Task objective: Your task is to output the listing word for word, with pictures excluded.

Given information:
--------------------------------------------------

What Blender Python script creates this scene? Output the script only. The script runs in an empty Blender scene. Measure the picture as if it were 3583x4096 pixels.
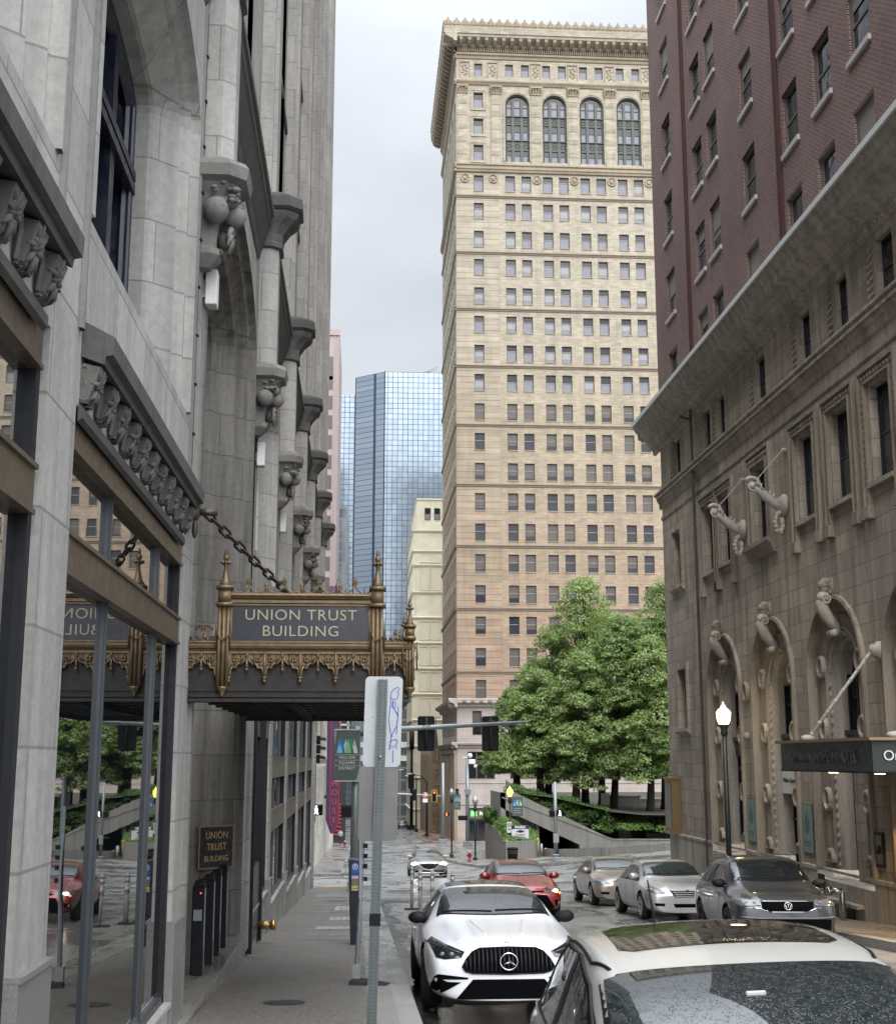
import bpy, bmesh, math, random
from math import sin, cos, pi, radians, sqrt, atan2, tan
from mathutils import Vector, Matrix, geometry
from mathutils.bvhtree import BVHTree
random.seed(7)
scene = bpy.context.scene
COL = scene.collection
# ---------------------------------------------------------------- camera
camd = bpy.data.cameras.new('camera')
camd.sensor_fit = 'HORIZONTAL'; camd.sensor_width = 36.0
camd.lens = 36.0 * 2600.0 / 1791.5
camd.clip_start = 0.1; camd.clip_end = 3000
cam = bpy.data.objects.new('camera', camd); COL.objects.link(cam)
CAMP = Vector((0, 0, 1.8)); PITCH = math.atan(495.5 / 2600); YAW = -math.atan(178 / math.hypot(2600, 495.5))
cam.location = CAMP
cam.rotation_euler = (pi / 2 + PITCH, 0, YAW)
scene.camera = cam
# ---------------------------------------------------------------- world, sun, exposure
SUNV = Vector((0.02, -0.78, 0.62)).normalized()      # towards the veiled sun, behind the camera to the right
SUN_EL = math.asin(SUNV.z); SUN_AZ = math.atan2(SUNV.x, SUNV.y)
world = bpy.data.worlds.new('World'); scene.world = world; world.use_nodes = True
wn = world.node_tree; wn.nodes.clear()
def wnode(t, **k):
    n = wn.nodes.new(t)
    for a, b in k.items(): setattr(n, a, b)
    return n
w_out = wnode('ShaderNodeOutputWorld'); w_bg = wnode('ShaderNodeBackground')
w_sky = wnode('ShaderNodeTexSky', sky_type='NISHITA', sun_disc=False, sun_elevation=SUN_EL, sun_rotation=SUN_AZ, air_density=1.0, dust_density=3.0)
w_tc = wnode('ShaderNodeTexCoord'); w_map = wnode('ShaderNodeMapping'); w_map.inputs['Scale'].default_value = (1.0, 1.0, 2.2)
w_n1 = wnode('ShaderNodeTexNoise'); w_n1.inputs['Scale'].default_value = 3.4; w_n1.inputs['Detail'].default_value = 7; w_n1.inputs['Roughness'].default_value = 0.5
w_ramp = wnode('ShaderNodeValToRGB')
e = w_ramp.color_ramp.elements
e[0].position = 0.34; e[0].color = (5.5, 5.9, 6.45, 1); e[1].position = 0.66; e[1].color = (7.0, 7.35, 7.8, 1)
w_mix = wnode('ShaderNodeMix', data_type='RGBA'); w_mix.inputs[0].default_value = 0.93
L = wn.links.new
L(w_tc.outputs['Generated'], w_map.inputs[0]); L(w_map.outputs[0], w_n1.inputs['Vector']); L(w_n1.outputs['Fac'], w_ramp.inputs[0])
L(w_sky.outputs[0], w_mix.inputs[6]); L(w_ramp.outputs[0], w_mix.inputs[7])
# overcast luminance: darker at the horizon, brighter overhead and towards the veiled sun behind the camera
def wmath(op, a, b=None):
    n = wnode('ShaderNodeMath', operation=op)
    for i, v in enumerate((a, b)):
        if v is None: continue
        if isinstance(v, (int, float)): n.inputs[i].default_value = v
        else: L(v, n.inputs[i])
    return n.outputs[0]
w_sep = wnode('ShaderNodeSeparateXYZ'); L(w_tc.outputs['Generated'], w_sep.inputs[0])
w_z = wmath('MAXIMUM', w_sep.outputs[2], 0.0); w_z3 = wmath('MULTIPLY', wmath('POWER', w_z, 5.0), 4.5)
w_dot = wnode('ShaderNodeVectorMath', operation='DOT_PRODUCT'); L(w_tc.outputs['Generated'], w_dot.inputs[0]); w_dot.inputs[1].default_value = SUNV
w_sd = wmath('MULTIPLY', wmath('POWER', wmath('MAXIMUM', w_dot.outputs['Value'], 0.0), 2.0), 2.0)
w_f = wmath('ADD', wmath('ADD', w_z3, w_sd), 0.53)
w_sc = wnode('ShaderNodeVectorMath', operation='SCALE'); L(w_mix.outputs[2], w_sc.inputs[0]); L(w_f, w_sc.inputs['Scale']); L(w_sc.outputs[0], w_bg.inputs[0])
w_bg.inputs[1].default_value = 0.10
L(w_bg.outputs[0], w_out.inputs[0])
sund = bpy.data.lights.new('sun', 'SUN'); sund.energy = 0.9; sund.angle = radians(40); sund.color = (1.0, 0.96, 0.9)
sun = bpy.data.objects.new('sun', sund); COL.objects.link(sun)
sun.rotation_euler = SUNV.to_track_quat('Z', 'Y').to_euler()
sun.location = (0, -20, 120)
scene.view_settings.view_transform = 'Standard'; scene.view_settings.look = 'None'
scene.view_settings.exposure = 1.12; scene.view_settings.gamma = 1.0
cy = scene.cycles
cy.use_denoising = True; cy.max_bounces = 6; cy.diffuse_bounces = 3; cy.glossy_bounces = 4; cy.transmission_bounces = 4
cy.transparent_max_bounces = 6; cy.caustics_reflective = False; cy.caustics_refractive = False; cy.sample_clamp_indirect = 6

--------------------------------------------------

Reply to the task:
What Blender Python script creates this scene? Output the script only. The script runs in an empty Blender scene. Measure the picture as if it were 3583x4096 pixels.
import bpy, bmesh, math, random
from math import sin, cos, pi, radians, sqrt, atan2, tan
from mathutils import Vector, Matrix, geometry
from mathutils.bvhtree import BVHTree
random.seed(7)
scene = bpy.context.scene
COL = scene.collection
# ---------------------------------------------------------------- camera
camd = bpy.data.cameras.new('camera')
camd.sensor_fit = 'HORIZONTAL'; camd.sensor_width = 36.0
camd.lens = 36.0 * 2600.0 / 1791.5
camd.clip_start = 0.1; camd.clip_end = 3000
cam = bpy.data.objects.new('camera', camd); COL.objects.link(cam)
CAMP = Vector((0, 0, 1.8)); PITCH = math.atan(495.5 / 2600); YAW = -math.atan(178 / math.hypot(2600, 495.5))
cam.location = CAMP
cam.rotation_euler = (pi / 2 + PITCH, 0, YAW)
scene.camera = cam
# ---------------------------------------------------------------- world, sun, exposure
SUNV = Vector((0.02, -0.78, 0.62)).normalized()      # towards the veiled sun, behind the camera to the right
SUN_EL = math.asin(SUNV.z); SUN_AZ = math.atan2(SUNV.x, SUNV.y)
world = bpy.data.worlds.new('World'); scene.world = world; world.use_nodes = True
wn = world.node_tree; wn.nodes.clear()
def wnode(t, **k):
    n = wn.nodes.new(t)
    for a, b in k.items(): setattr(n, a, b)
    return n
w_out = wnode('ShaderNodeOutputWorld'); w_bg = wnode('ShaderNodeBackground')
w_sky = wnode('ShaderNodeTexSky', sky_type='NISHITA', sun_disc=False, sun_elevation=SUN_EL, sun_rotation=SUN_AZ, air_density=1.0, dust_density=3.0)
w_tc = wnode('ShaderNodeTexCoord'); w_map = wnode('ShaderNodeMapping'); w_map.inputs['Scale'].default_value = (1.0, 1.0, 2.2)
w_n1 = wnode('ShaderNodeTexNoise'); w_n1.inputs['Scale'].default_value = 3.4; w_n1.inputs['Detail'].default_value = 7; w_n1.inputs['Roughness'].default_value = 0.5
w_ramp = wnode('ShaderNodeValToRGB')
e = w_ramp.color_ramp.elements
e[0].position = 0.34; e[0].color = (5.5, 5.9, 6.45, 1); e[1].position = 0.66; e[1].color = (7.0, 7.35, 7.8, 1)
w_mix = wnode('ShaderNodeMix', data_type='RGBA'); w_mix.inputs[0].default_value = 0.93
L = wn.links.new
L(w_tc.outputs['Generated'], w_map.inputs[0]); L(w_map.outputs[0], w_n1.inputs['Vector']); L(w_n1.outputs['Fac'], w_ramp.inputs[0])
L(w_sky.outputs[0], w_mix.inputs[6]); L(w_ramp.outputs[0], w_mix.inputs[7])
# overcast luminance: darker at the horizon, brighter overhead and towards the veiled sun behind the camera
def wmath(op, a, b=None):
    n = wnode('ShaderNodeMath', operation=op)
    for i, v in enumerate((a, b)):
        if v is None: continue
        if isinstance(v, (int, float)): n.inputs[i].default_value = v
        else: L(v, n.inputs[i])
    return n.outputs[0]
w_sep = wnode('ShaderNodeSeparateXYZ'); L(w_tc.outputs['Generated'], w_sep.inputs[0])
w_z = wmath('MAXIMUM', w_sep.outputs[2], 0.0); w_z3 = wmath('MULTIPLY', wmath('POWER', w_z, 5.0), 4.5)
w_dot = wnode('ShaderNodeVectorMath', operation='DOT_PRODUCT'); L(w_tc.outputs['Generated'], w_dot.inputs[0]); w_dot.inputs[1].default_value = SUNV
w_sd = wmath('MULTIPLY', wmath('POWER', wmath('MAXIMUM', w_dot.outputs['Value'], 0.0), 2.0), 2.0)
w_f = wmath('ADD', wmath('ADD', w_z3, w_sd), 0.53)
w_sc = wnode('ShaderNodeVectorMath', operation='SCALE'); L(w_mix.outputs[2], w_sc.inputs[0]); L(w_f, w_sc.inputs['Scale']); L(w_sc.outputs[0], w_bg.inputs[0])
w_bg.inputs[1].default_value = 0.10
L(w_bg.outputs[0], w_out.inputs[0])
sund = bpy.data.lights.new('sun', 'SUN'); sund.energy = 0.9; sund.angle = radians(40); sund.color = (1.0, 0.96, 0.9)
sun = bpy.data.objects.new('sun', sund); COL.objects.link(sun)
sun.rotation_euler = SUNV.to_track_quat('Z', 'Y').to_euler()
sun.location = (0, -20, 120)
scene.view_settings.view_transform = 'Standard'; scene.view_settings.look = 'None'
scene.view_settings.exposure = 1.12; scene.view_settings.gamma = 1.0
cy = scene.cycles
cy.use_denoising = True; cy.max_bounces = 6; cy.diffuse_bounces = 3; cy.glossy_bounces = 4; cy.transmission_bounces = 4
cy.transparent_max_bounces = 6; cy.caustics_reflective = False; cy.caustics_refractive = False; cy.sample_clamp_indirect = 6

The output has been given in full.